Maria Luisa Jessen fragte schließlich bei Heeders an, ob sie sich vorstellen könnten, Munir in ihrer Einliegerwohnung aufzunehmen. "Bei ihm war es immer sauber und ordentlich", erklärt Heide Heeder. Im Juli 2017 zog Munir ein. Jeden Tag fährt er mit dem Rad zur Arbeit. "Ich bin gleich gut klar gekommen dort. Sie haben mir viel geholfen. Wir verstehen uns", freut er sich. Die Gesellenprüfung bestand er im August und bekam einen unbefristeten Arbeitsvertrag. In Deutschland habe er gelernt, pünktlich zu sein: "Das gibt es in Aleppo nicht." Die Deutschen finden es bereichernd, durch Munir andere Sichtweisen kennenzulernen. "Wir können mit ihm über Inhalte sprechen, über Traditionen.
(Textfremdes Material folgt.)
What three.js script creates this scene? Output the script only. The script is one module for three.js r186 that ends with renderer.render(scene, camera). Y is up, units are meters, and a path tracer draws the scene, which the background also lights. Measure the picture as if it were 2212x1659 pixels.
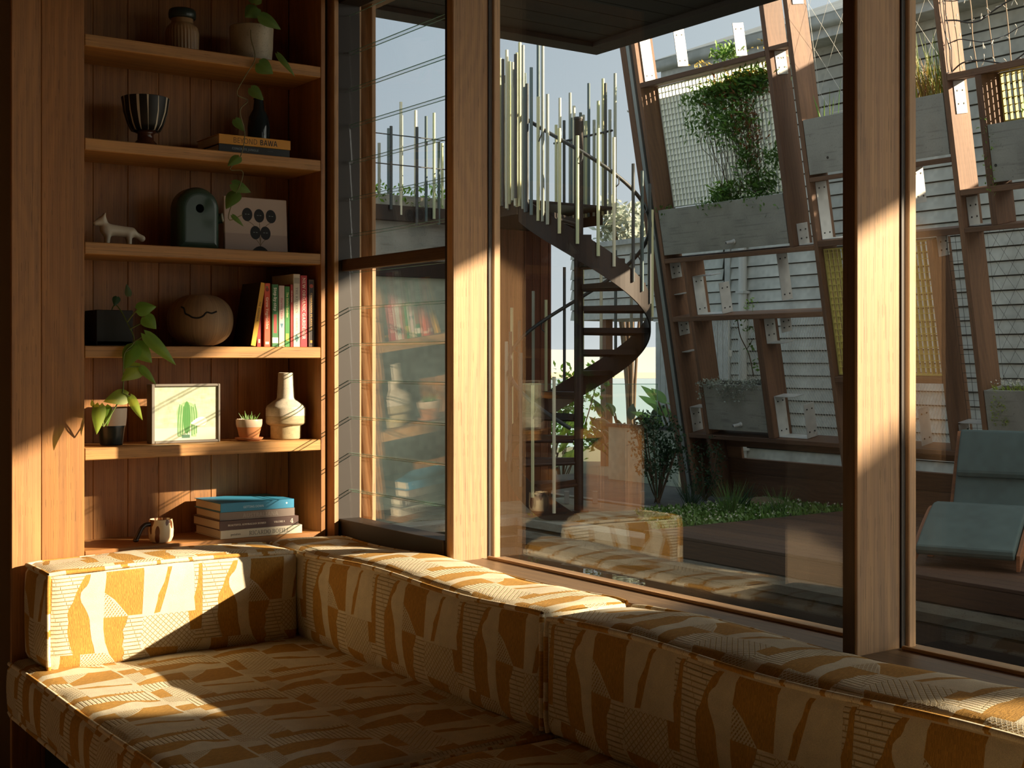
import * as THREE from 'three';
import { mergeGeometries } from 'three/addons/utils/BufferGeometryUtils.js';
import { MarchingCubes } from 'three/addons/objects/MarchingCubes.js';

// ---------- camera, sky, sun, exposure ----------
const scene = new THREE.Scene();
const F_PX = 2850, W_PX = 2212, H_PX = 1659;
const camera = new THREE.PerspectiveCamera(2 * Math.atan(H_PX / 2 / F_PX) * 180 / Math.PI, W_PX / H_PX, 0.05, 6000);
camera.position.set(4.48, 1.45, 2.58);
camera.lookAt(4.48 - 0.8178, 1.45, 2.58 - 0.5756);
camera.setViewOffset(W_PX, H_PX, 0, 51.5, W_PX, H_PX);
const renderer = new THREE.WebGLRenderer({ antialias: true });
renderer.shadowMap.enabled = true;
renderer.toneMapping = THREE.LinearToneMapping;
renderer.toneMappingExposure = 1.06;
const SUN_DIR = new THREE.Vector3(0.9, 0.5, -1).normalize();
{ // computed sky: clear air, warmer and brighter low down and towards the sun
  const w = 256, h = 128, d = new Float32Array(w * h * 4);
  for (let j = 0; j < h; j++) for (let i = 0; i < w; i++) {
    const el = ((j + 0.5) / h - 0.5) * Math.PI, az = ((i + 0.5) / w - 0.5) * 2 * Math.PI;
    const y = Math.sin(el), x = Math.cos(az) * Math.cos(el), z = Math.sin(az) * Math.cos(el);
    const t = Math.pow(Math.max(y, 0), 0.5), c = x * SUN_DIR.x + y * SUN_DIR.y + z * SUN_DIR.z;
    const g = 1.5 * Math.pow(Math.max(0.5 + 0.5 * c, 0), 4), k = (j * w + i) * 4;
    d[k] = 0.60 - 0.50 * t + g * 1.1; d[k + 1] = 0.66 - 0.43 * t + g * 1.02; d[k + 2] = 0.68 - 0.32 * t + g * 0.8; d[k + 3] = 1;
    for (let q = 0; q < 3; q++) d[k + q] = Math.max(d[k + q], 0.05);
  }
  const sky = new THREE.DataTexture(d, w, h, THREE.RGBAFormat, THREE.FloatType);
  sky.mapping = THREE.EquirectangularReflectionMapping; sky.magFilter = THREE.LinearFilter; sky.minFilter = THREE.LinearFilter; sky.needsUpdate = true;
  scene.background = sky; scene.environment = sky;
}
const sun = new THREE.DirectionalLight(new THREE.Color().setRGB(1, 0.82, 0.57), 13);
sun.position.copy(SUN_DIR).multiplyScalar(60); sun.castShadow = true;
sun.shadow.mapSize.set(4096, 4096);
Object.assign(sun.shadow.camera, { left: -25, right: 25, top: 25, bottom: -25, near: 1, far: 140 });
scene.add(sun); scene.add(sun.target);

// ---------- helpers ----------
let seed = 7;
const rnd = (a = 0, b = 1) => { seed = (seed * 1664525 + 1013904223) >>> 0; return a + (b - a) * (seed / 4294967296); };
const V = (x, y, z) => new THREE.Vector3(x, y, z);
const names = {};
function numbered(n) { names[n] = (names[n] || 0) + 1; return names[n] === 1 ? n : n + '_' + String(names[n] - 1).padStart(3, '0'); }
function tag(o, label, category, group) { o.userData.label = label; if (category) o.userData.category = category; if (group) o.userData.group = group; return o; }
function thing(name, label, category, p = [0, 0, 0], group, kind) {
  const o = new THREE.Group(); o.name = numbered(name); o.position.set(...p); scene.add(o);
  if (label) o.userData.label = label;
  if (category) o.userData.category = category;
  if (group) o.userData.group = group;
  if (kind) o.userData.kind = kind;
  return o;
}
function part(parent, name, geo, mat, label) {
  const m = new THREE.Mesh(geo, mat); m.castShadow = m.receiveShadow = true;
  m.name = parent === scene ? numbered(name) : name + (() => { const k = parent.children.filter((c) => c.name.replace(/_\d{3}$/, '') === name).length; return k ? '_' + String(k).padStart(3, '0') : ''; })();
  parent.add(m); if (label) m.userData.label = label; return m;
}
const stuff = (m) => { m.userData.kind = 'stuff'; return m; };
const struct = (o, label) => { o.userData.kind = 'structure'; if (label) o.userData.label = label; return o; };
function geoFrom(pos, uv, idx) {
  const g = new THREE.BufferGeometry(); g.setAttribute('position', new THREE.Float32BufferAttribute(pos, 3));
  g.setAttribute('uv', new THREE.Float32BufferAttribute(uv || new Array(pos.length / 3 * 2).fill(0), 2));
  if (idx) g.setIndex(idx); return g;
}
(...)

Er sagt seine Meinung, das finde ich großartig", lobt Karl Bosch. Er wünsche sich, dass manche Bücher auch in Arabisch gedruckt würden, um diese Gedankengänge zu transportieren.

Rudolf Heeder bestätigt: "Munir ist offen, nicht die Religion ist entscheidend, sondern unser Herz."Und wie sieht der junge Mann seine Zukunft? "Wenn ich gut verdiene und davon leben kann, bleibe ich hier."